この春、緘黙のティーン、Cちゃんと接する機会が何度かありました。カレッジに通うアニメ好きの18歳の女の子です。
父親か母親が傍にいれば、第三者の前でも言葉が出るし、こちらの質問には筆談でスラスラ答えられる――でも、直接話せる人は両親と異父兄弟ふたり、友達ひとりしかいません。
両親はCちゃんが小学校低学年の頃に離婚し、その後ふたりとも再婚しています。Cちゃんは母親に引き取られましたが、週末や休みには父親の家に泊まりに行ったりと、頻繁に会っているそう。
義父とは10年以上も一緒に暮らしている訳ですが、直接話したことは一度もないとか。また、慕っている義母とは、知り合って3年以上になるのにやはり直接は話せません(実の親とは目の前で話しているだけに、自分には話してくれない義娘への感情は複雑ですよね…)。
Cちゃんが緘黙になったのは、小学校に入学した5歳のとき。父親によると、学校では手厚い支援を受けてきていて、クラスに自分が話しているビデオを観てもらい、少し言葉が出かけた次期もあったそう。
でも、セカンダリースクール進学(12歳)やカレッジ進学(16歳)など、学校やクラスが変わる度に元に戻ってしまうことを繰り返したとか。
カレッジでも席順を考慮してもらったり、TAをつけてもらったりと、話せないけれど安心できる学校生活を送れていたよう。イギリスでは夏休み明けの9月から新学年が始まるのですが、来期からは新たなコースで勉強し始めるということでした。
一度Cちゃんと待ち合わせて家に来てもらったことがありました。最初は緊張していましたが、好きなアニメのゲームをしているうちに笑い声が出ました。Cちゃんと筆談で色々話をしてみて、その時に感じたことを書きとめておきます。
1) 年齢にそぐわない幼さと食の細さ
Cちゃんは平均的な18歳の女の子と比べると、体格が小さく年齢よりも随分幼く見えました。この年齢だと、お化粧やネイルをしてる子が多いんですが、化粧っ気は全くなし。服装も地味なジャージ姿で、友達とお洒落やファッションの会話をするのは難しそうだなと感じてしまいました…。
彼女の希望でチキンナゲットとポテトをテイクアウトしたのですが、もともと量が少ないのに2/3ほどしか食べませんでした。スムージーを勧めたところ、バナナと苺はOKだったものの、ブルーベリーとラズベリーはNG。これも半分以上残し、お水も殆ど飲みませんでした。

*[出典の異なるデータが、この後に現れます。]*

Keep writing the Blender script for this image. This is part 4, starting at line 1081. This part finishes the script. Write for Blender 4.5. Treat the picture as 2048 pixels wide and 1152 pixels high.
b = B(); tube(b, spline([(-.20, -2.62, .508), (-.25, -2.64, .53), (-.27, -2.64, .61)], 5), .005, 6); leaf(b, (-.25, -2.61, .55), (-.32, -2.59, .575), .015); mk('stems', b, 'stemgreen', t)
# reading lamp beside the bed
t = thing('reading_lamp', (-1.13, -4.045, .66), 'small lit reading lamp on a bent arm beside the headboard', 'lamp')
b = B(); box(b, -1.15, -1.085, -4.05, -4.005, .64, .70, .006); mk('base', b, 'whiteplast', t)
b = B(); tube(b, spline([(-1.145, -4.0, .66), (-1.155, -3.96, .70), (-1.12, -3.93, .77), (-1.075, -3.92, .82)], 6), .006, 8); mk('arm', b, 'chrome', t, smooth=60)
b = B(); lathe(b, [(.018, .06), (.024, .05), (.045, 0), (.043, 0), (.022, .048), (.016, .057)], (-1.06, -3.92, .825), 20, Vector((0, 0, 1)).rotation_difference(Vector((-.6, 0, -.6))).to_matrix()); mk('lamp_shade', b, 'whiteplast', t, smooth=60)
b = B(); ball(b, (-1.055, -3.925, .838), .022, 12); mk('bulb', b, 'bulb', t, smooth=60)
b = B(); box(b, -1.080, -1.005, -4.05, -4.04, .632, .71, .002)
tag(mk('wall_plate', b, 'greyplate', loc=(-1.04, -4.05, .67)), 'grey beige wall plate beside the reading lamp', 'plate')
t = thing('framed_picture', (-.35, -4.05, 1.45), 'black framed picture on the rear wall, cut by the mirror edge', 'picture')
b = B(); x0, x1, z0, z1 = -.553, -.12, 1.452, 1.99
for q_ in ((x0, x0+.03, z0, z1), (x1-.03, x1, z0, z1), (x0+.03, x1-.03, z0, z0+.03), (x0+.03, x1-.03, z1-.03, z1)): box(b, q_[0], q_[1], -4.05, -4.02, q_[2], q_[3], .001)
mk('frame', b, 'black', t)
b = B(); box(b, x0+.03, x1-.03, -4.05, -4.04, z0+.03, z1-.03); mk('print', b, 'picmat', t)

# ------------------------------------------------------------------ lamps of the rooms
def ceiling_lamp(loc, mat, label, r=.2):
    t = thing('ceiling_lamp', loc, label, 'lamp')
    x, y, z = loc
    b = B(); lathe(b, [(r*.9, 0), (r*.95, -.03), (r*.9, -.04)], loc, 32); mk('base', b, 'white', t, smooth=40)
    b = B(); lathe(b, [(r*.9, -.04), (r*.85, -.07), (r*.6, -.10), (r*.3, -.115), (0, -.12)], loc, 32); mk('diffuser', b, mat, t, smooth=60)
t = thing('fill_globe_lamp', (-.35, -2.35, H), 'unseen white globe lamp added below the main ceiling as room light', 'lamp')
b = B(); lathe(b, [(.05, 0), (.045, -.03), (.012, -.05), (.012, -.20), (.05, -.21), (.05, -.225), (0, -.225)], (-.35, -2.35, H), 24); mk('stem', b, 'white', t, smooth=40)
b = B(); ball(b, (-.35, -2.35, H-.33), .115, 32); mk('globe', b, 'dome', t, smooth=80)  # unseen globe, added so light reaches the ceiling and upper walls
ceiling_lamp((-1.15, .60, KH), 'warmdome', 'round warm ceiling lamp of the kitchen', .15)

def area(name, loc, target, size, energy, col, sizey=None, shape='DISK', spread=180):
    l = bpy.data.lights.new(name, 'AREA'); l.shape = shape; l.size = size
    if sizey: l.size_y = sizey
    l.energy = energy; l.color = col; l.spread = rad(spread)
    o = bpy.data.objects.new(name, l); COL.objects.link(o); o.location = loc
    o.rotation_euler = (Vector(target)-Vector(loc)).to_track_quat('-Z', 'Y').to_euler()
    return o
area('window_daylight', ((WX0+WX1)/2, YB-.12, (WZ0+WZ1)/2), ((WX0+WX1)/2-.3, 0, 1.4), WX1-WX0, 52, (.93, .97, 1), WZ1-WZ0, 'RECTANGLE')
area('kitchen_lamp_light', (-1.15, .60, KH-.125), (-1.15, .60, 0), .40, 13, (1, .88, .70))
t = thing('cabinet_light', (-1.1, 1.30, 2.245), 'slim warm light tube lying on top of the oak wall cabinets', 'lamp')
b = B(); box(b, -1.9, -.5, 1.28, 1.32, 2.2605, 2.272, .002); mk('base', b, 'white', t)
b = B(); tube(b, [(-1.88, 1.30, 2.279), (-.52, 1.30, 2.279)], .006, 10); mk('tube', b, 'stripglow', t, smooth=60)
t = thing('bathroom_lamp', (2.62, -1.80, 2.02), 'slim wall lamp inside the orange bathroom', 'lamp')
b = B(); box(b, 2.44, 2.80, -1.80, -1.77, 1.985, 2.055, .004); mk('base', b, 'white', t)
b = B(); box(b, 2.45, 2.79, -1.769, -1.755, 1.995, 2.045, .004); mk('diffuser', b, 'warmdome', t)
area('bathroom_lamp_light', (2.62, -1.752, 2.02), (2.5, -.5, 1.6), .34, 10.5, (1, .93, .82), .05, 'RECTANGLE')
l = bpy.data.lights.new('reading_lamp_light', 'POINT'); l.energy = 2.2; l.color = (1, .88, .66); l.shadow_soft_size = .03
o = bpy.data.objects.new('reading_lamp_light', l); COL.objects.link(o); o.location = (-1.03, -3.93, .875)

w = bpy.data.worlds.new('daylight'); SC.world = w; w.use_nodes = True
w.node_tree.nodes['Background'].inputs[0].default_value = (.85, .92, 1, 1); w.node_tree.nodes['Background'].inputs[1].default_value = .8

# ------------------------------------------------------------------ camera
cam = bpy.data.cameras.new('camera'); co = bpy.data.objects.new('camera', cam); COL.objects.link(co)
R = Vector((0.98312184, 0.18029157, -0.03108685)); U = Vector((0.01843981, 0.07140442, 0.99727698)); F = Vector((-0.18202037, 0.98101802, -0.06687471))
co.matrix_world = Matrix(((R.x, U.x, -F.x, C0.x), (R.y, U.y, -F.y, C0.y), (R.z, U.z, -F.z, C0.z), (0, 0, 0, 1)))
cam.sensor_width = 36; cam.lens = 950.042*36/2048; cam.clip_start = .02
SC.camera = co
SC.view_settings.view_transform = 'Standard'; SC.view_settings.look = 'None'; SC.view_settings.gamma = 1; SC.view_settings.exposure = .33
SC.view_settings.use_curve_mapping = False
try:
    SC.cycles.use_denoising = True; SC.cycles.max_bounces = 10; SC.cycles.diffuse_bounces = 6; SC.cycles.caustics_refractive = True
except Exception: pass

きいてみたら、普段から水分はあまりとらないと…。トイレに行くのを避けるため、水分を摂らないようにしてきた結果ではないか?と思い当りました。嫌なことがあると腹痛になるということで、とても繊細な子だなと感じました。
2) 家庭でのサポートは?
小学校低学年の時に両親が離婚して、一緒に住んでいた母親が割とすぐに再婚し、弟が二人生まれました。幼い弟たちの世話に追われ、母親は手いっぱいだったようです。事情はよく判りませんが、家庭での緘黙支援はあまりなかったよう。
父親によると、感覚過敏のためか好き嫌いが激しく、食べられるものが極端に偏っているとか。彼女が頑固だったせいもあるのか、極力好きなものしか食べないという生活をしてきたようです。
学校では早くから緘黙を察知して支援体制を整えてくれたそうですが、もしかしたら「話さなくてもいい状況」に慣れてしまった恐れがあります。また、家庭との連携や家庭での支援不足が緘黙を固定させる要因のひとつになったのかも。また、多感な時期に両親が離婚して新しい家族ができたことで、家でのびのびしたり、自己主張したり、思い切り甘えたりすることができなかった可能性もあるのかなと…。
話せる友達が同じカレッジにいるそうですが、違うコースで学んでいるため、一緒にいられる時間があまりない、と淋しそうでした。友達はどんどん新しい友人関係を築いていて、置いて行かれる気がするとも…。父親によると、一緒に遊びに行ったりできる友達がいないということで、将来をとても心配していました。
でも、オンラインでやり取りしている外国人の友達がいるとのこと。オンラインでもSNSでもいいので、誰かと繋がれるといいですよね。好きなアニメが今後の突破口になるかもと思い、何かイベントに参加してみたらと勧めてみました。その後どうなったのか、気になっています。長い夏休み、楽しめてるといいんですが…。
SMiRAのFBページでも、友達付き合いがなく外出できないでいるティーンが大勢いるようです。年齢があがってくると、家族と外出することを嫌がる子もいますよね。そんな子たちが出遭える機会があればいいのにな、と心から思います。